═════ Recorded data
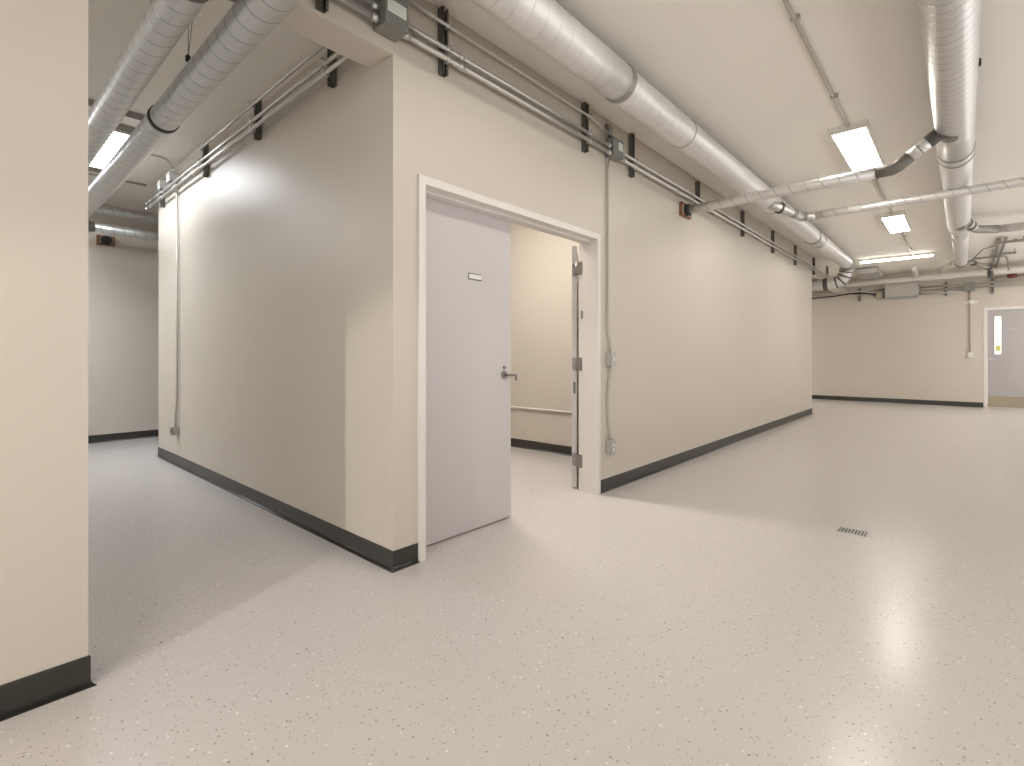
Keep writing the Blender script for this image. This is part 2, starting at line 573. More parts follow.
MB().box(BLX - .003, BLX + .001, y_r + .01, y_l - .01, 0.03, 0.275).build('kick_plate', M['kick'], bd)
MB().box(BLX - .004, BLX + .001, -0.89, -0.78, 1.795, 1.832).build('door_sign', M['boxlight'], bd)
bh = MB()
bh.tube([(BLX, -0.462, 1.13), (BLX - .01, -0.462, 1.13)], 0.03, 18)
bh.tube([(BLX, -0.462, 1.13), (BLX - .055, -0.462, 1.13), (BLX - .055, -0.59, 1.125)], 0.0105, 10, .016)
bh.build('door_lever', M['steel'], bd)

# ------------------------------------------------------------------ ceiling lights and their conduit
def ceiling_light(x, y, lx, ly, label, panel, group=None):
    t = thing('ceiling_light', (x, y, H), label, 'ceiling light', group)
    m = MB()
    z0 = H - .062
    b = .022
    m.box(x - lx / 2, x + lx / 2, y - ly / 2, y + ly / 2, z0 + .012, H - .0005)
    for a in ((x - lx / 2, x + lx / 2, y - ly / 2, y - ly / 2 + b), (x - lx / 2, x + lx / 2, y + ly / 2 - b, y + ly / 2),
              (x - lx / 2, x - lx / 2 + b, y - ly / 2 + b, y + ly / 2 - b), (x + lx / 2 - b, x + lx / 2, y - ly / 2 + b, y + ly / 2 - b)):
        m.box(a[0], a[1], a[2], a[3], z0, z0 + .014)
    m.build('lamp_frame', M['lamp_frame'], t)
    MB().box(x - lx / 2 + b, x + lx / 2 - b, y - ly / 2 + b, y + ly / 2 - b, z0 + .004, z0 + .011).build('diffuser', panel, t)
    return t

LY = 0.785
G1 = 'long flat ceiling lights of the main room'
ceiling_light(6.10, LY, 1.30, 0.305, 'long lit ceiling panel beside the near branch duct, larger of two in view', M['panel'], G1)
ceiling_light(9.86, LY, 1.26, 0.300, 'smaller looking lit ceiling panel further down the conduit line', M['panel'], G1)
ceiling_light(2.28, LY, 1.30, 0.305, 'lit ceiling panel nearest the double door, first of its row', M['panel'], G1)
ceiling_light(-1.55, LY, 1.30, 0.305, 'lit ceiling panel behind the viewer in the conduit row', M['panel'], G1)
ceiling_light(13.8, -2.3, 1.30, 0.305, 'added unseen ceiling panel by the grey far door', M['far_fill'], G1)  # added out of view to brighten the far wall
ceiling_light(9.8, -2.4, 1.30, 0.305, 'added unseen ceiling panel right of the big duct', M['panel'], G1)  # second-row panel added out of view to light the room's far half
ceiling_light(1.06, 6.40, 0.30, 1.28, 'lit ceiling panel above the two ducts in the hall', M['panel_hall'])
ceiling_light(-0.2, 7.6, 1.28, 0.30, 'added unseen ceiling panel at the far left end of the hall', M['hall_far_fill'])  # extra unseen source put in to brighten the far hall wall
ceiling_light(3.5, 3.6, 0.30, 1.28, 'lit ceiling panel inside the room behind the double door', M['panel_room'])
ceiling_light(14.2, 5.6, 1.28, 0.30, 'added unseen ceiling panel in the passage beyond the long wall', M['far_fill'])  # unseen source put in the passage to raise the back wall brightness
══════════
- Short problem: Return the material line for line, from its beginning to the line that contains "bh.build('door_lever', M['steel'], bd)", with the pictures left out.

- Complete output:
Keep writing the Blender script for this image. This is part 2, starting at line 573. More parts follow.
MB().box(BLX - .003, BLX + .001, y_r + .01, y_l - .01, 0.03, 0.275).build('kick_plate', M['kick'], bd)
MB().box(BLX - .004, BLX + .001, -0.89, -0.78, 1.795, 1.832).build('door_sign', M['boxlight'], bd)
bh = MB()
bh.tube([(BLX, -0.462, 1.13), (BLX - .01, -0.462, 1.13)], 0.03, 18)
bh.tube([(BLX, -0.462, 1.13), (BLX - .055, -0.462, 1.13), (BLX - .055, -0.59, 1.125)], 0.0105, 10, .016)
bh.build('door_lever', M['steel'], bd)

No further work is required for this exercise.